The Federal Board of Revenue (FBR), in collaboration with provinces, has taken several key steps to improve tax collection through the “Pakistan Raises Revenues” initiative. Here’s a breakdown of the changes:
Revised Property Valuation:
- Agreements reached with all provinces to standardize immovable property valuation.
- New valuation tables implemented from July 1, 2024, leading to potentially higher tax revenue from property transactions.
World Bank Loan Adjustments:
- Disbursement of a $400 million loan from the World Bank linked to achieving specific tax collection targets.
- Revised goals include raising the tax-to-GDP ratio from 8.5% to 8.8% by FY25.

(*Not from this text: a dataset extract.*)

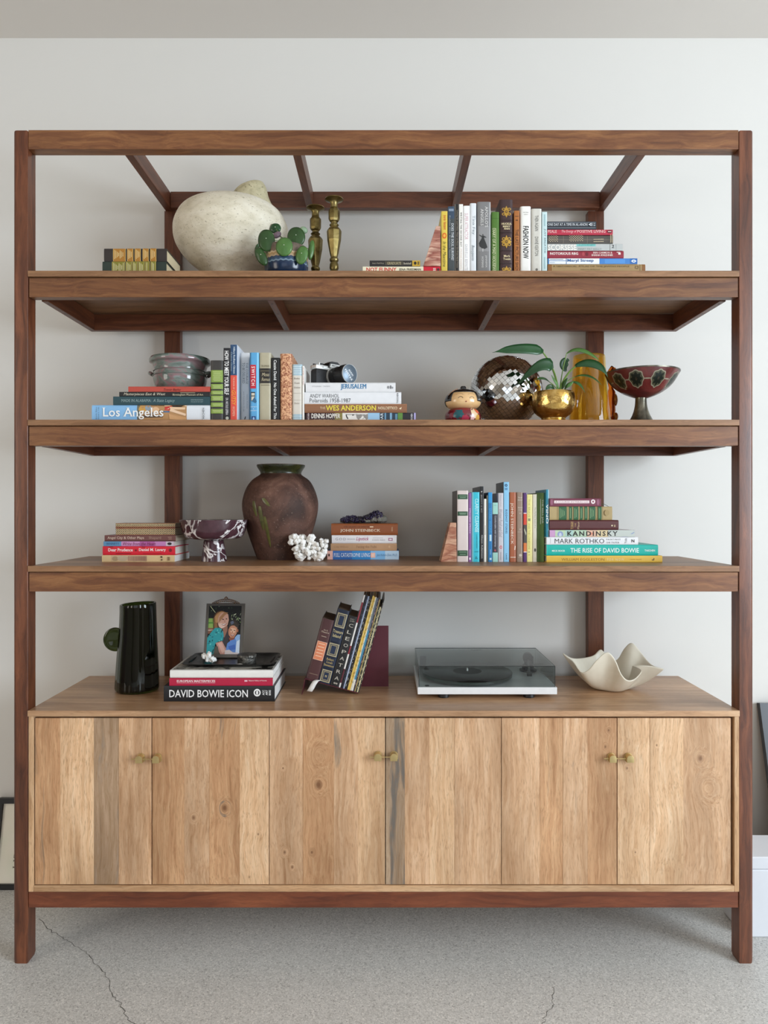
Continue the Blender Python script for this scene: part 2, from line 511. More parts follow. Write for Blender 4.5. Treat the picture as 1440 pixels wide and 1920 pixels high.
# ================================================================ bookcase
DARKST = [(0.25, '#432215'), (0.42, '#643722'), (0.58, '#78452b'), (0.75, '#8e5537')]
MIDST = [(0.25, '#5c361f'), (0.42, '#784a2c'), (0.58, '#8f5f39'), (0.78, '#a5744a')]
TOPST = [(0.25, '#7e583c'), (0.45, '#98704e'), (0.6, '#ab805c'), (0.78, '#ba906a')]
W_POST = wood(DARKST, 'Z', 60, 3, 0.3, 0.38, 1.4, coat=0.08, pores='#3a1c10')
W_RAIL = wood(MIDST, 'X', 60, 3, 0.3, 0.42, 1.6, coat=0.1, pores='#4a2816')
W_RAILY = wood(DARKST, 'Y', 60, 3, 0.3, 0.42, 1.0, coat=0.1, pores='#3a1c10')
W_RAILD = wood(DARKST, 'X', 60, 3, 0.3, 0.42, 1.4, coat=0.1, pores='#3a1c10')
W_BOARD = wood(TOPST, 'X', 50, 2.4, 0.35, 0.42, 1.2, pores='#5c4028')
W_BASE = wood([(0.25, '#542716'), (0.45, '#743c24'), (0.6, '#84482c'), (0.78, '#9a5a38')], 'X', 50, 3, 0.25, 0.4, 1.6, coat=0.1, pores='#3a1c10')

BC = thing('bookcase', 'large dark wooden open bookcase with six pale plank cabinet doors below', 'bookcase', (0, 0, 0))
Z1 = PZ(508); Z2 = PZ(787); Z3 = PZ(1061); Z4 = PZ(1332)
def bpart(name, x0, x1, y0, y1, zt, zb, mat, bv=0.0015, parent=None, label=None):
    return part(name, MB().box(PX(x0), PX(x1), y0, y1, PZ(zb), PZ(zt), bv), mat, parent or BC, label=label)
TOPZ = 244
# front posts with a generously rounded outer corner
def post(x0, x1, y0, y1, zt, outer, r):
    pts = []
    a0, a1 = PX(x0), PX(x1)
    if outer < 0:
        for k in range(7):
            a = PI + (PI / 2) * k / 6
            pts.append((a0 + r + r * math.cos(a), y0 + r + r * math.sin(a)))
        pts += [(a1 - .001, y0), (a1, y0 + .001), (a1, y1), (a0, y1)]
    else:
        pts += [(a0, y1), (a0, y0 + .001), (a0 + .001, y0)]
        for k in range(7):
            a = 1.5 * PI + (PI / 2) * k / 6
            pts.append((a1 - r + r * math.cos(a), y0 + r + r * math.sin(a)))
        pts += [(a1, y1)]
    n = len(pts); zt = PZ(zt)
    mb = MB()
    rg = [[Vector((p[0], p[1], z)) for p in pts] for z in (0.0, 0.01, zt - 0.006)]
    cx = sum(p[0] for p in pts) / n; cy = sum(p[1] for p in pts) / n
    rg[0] = [Vector((cx + (p[0] - cx) * .93, cy + (p[1] - cy) * .93, 0)) for p in pts]
    rg.append([Vector((cx + (p[0] - cx) * .97, cy + (p[1] - cy) * .97, zt - .0015)) for p in pts])
    rg.append([Vector((cx + (p[0] - cx) * .88, cy + (p[1] - cy) * .88, zt)) for p in pts])
    mb.rings(rg, n)
    part('post', mb, W_POST, BC, smooth=True, auto=0.5)
post(24, 52, 0, .048, TOPZ, -1, .011)
post(1386, 1413.5, 0, .048, TOPZ, 1, .011)
bpart('post', 222.5, 258, .447, .481, 279, 1807, W_POST)
bpart('post', 1182.5, 1218.5, .447, .481, 279, 1807, W_POST)
# top frame
bpart('rail', 52.3, 1385.7, .002, .041, 243, 279, W_RAIL)
bpart('rail', 241.5, 1203.5, .4187, .447, 243, 279, W_RAILD)
for x in (225, 1204):
    bpart('crossbar', x, x + 15.5, .0415, .481, 243.5, 278.7, W_RAILY)
for x in (546, 872):
    bpart('crossbar', x, x + 15.5, .0415, .4183, 243.5, 278.7, W_RAILY)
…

- Implementing digital data-sharing across provinces for a unified taxpayer database.
- Expanding the evaluation period for “Pakistan Raises Revenues” project to June 2025.
- Focusing on faster customs clearance by measuring goods declaration processing within 48 hours.
Improved GST Efficiency:
- Agreements between FBR and provinces on input adjustments and digital data-sharing to ensure accurate GST collection.
- Harmonization of GST and GST on Services (GSTS) for smoother taxation.
- FBR to prepare MoUs on GST input adjustments with provincial endorsement.
- Both internal and World Bank reviews of agreements to ensure compliance and effectiveness.
Overall Impact:
These measures aim to enhance tax collection efficiency, leading to more government revenue and potentially impacting property transactions and GST regulations across Pakistan.